Each of the legs of the trip warrant attention on their own terms – Moon and his administration emphasized various aspects of relations in a calibrated fashion including historical and cultural links, the role of Southeast Asian states in the management of inter-Korean relations, and new initiatives such as the groundbreaking ceremony for the Korea-Myanmar Industrial Complex.

But in terms of South Korea’s wider approach to the Mekong and Southeast Asia more generally, of particular note was Moon’s unveiling in Laos of what was termed the “Republic of Korea-Mekong Vision” to promote common prosperity comprising of three prongs: sharing South Korea’s experiences in rural development and technological change; advancing sustainability in areas such as forest conservation and water resource development; and promoting peace by moving beyond economic cooperation and into other areas including people-to-people exchanges, culture, and tourism.

To be sure, the focus on the deliverables of the trip can overstate the opportunities in South Korea’s Mekong engagement and underestimate the challenges that remain for it.
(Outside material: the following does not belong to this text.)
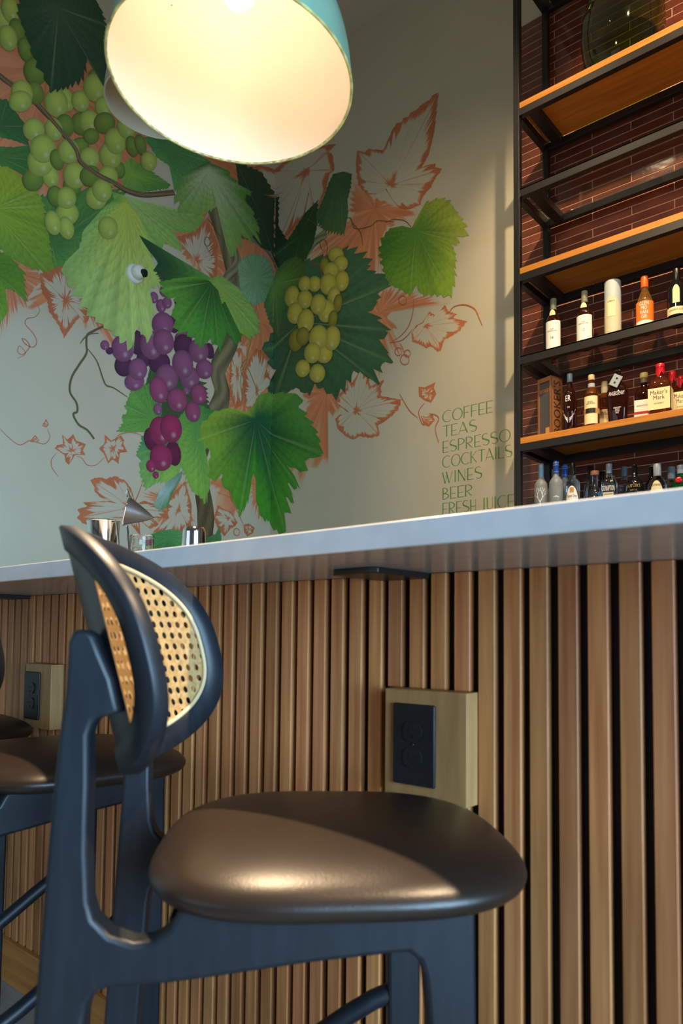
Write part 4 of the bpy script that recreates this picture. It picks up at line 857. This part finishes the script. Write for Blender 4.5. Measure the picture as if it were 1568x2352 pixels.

While the Moon administration deserves credit for recognizing that the Mekong remains an important subregion to engage as part of a wider approach to Southeast Asia, South Korean officials also understand that the operating environment has also gotten more contested over the past few years due to a confluence of developments, including China’s rising influence and concerning governance challenges in some mainland Southeast Asian countries.

Additionally, while Moon’s three-pronged ROK-Mekong vision does begin to flesh out South Korea’s approach to the Mekong subregion – he made particular reference to projects, be it an LNG import terminal in Vietnam or a smart city pilot in Malaysia –  there is still work left to do in more specific aspects, be it tying old and new projects to functional areas across countries or fleshing out the comparative advantages that Seoul brings to the table relative to other actors involved there such as Japan or Australia.

We will likely see more specifics disclosed in South Korea’s approach to the Mekong subregion in the lead up to the inaugural Mekong-Korea Summit and, thereafter, some of which may offer clearer answers to lingering questions about Seoul’s efforts. But Moon’s trip was an engagement that nonetheless highlighted his administration’s continued commitment to Southeast Asia in general and the Mekong more specifically even amid its other priorities both at home and abroad.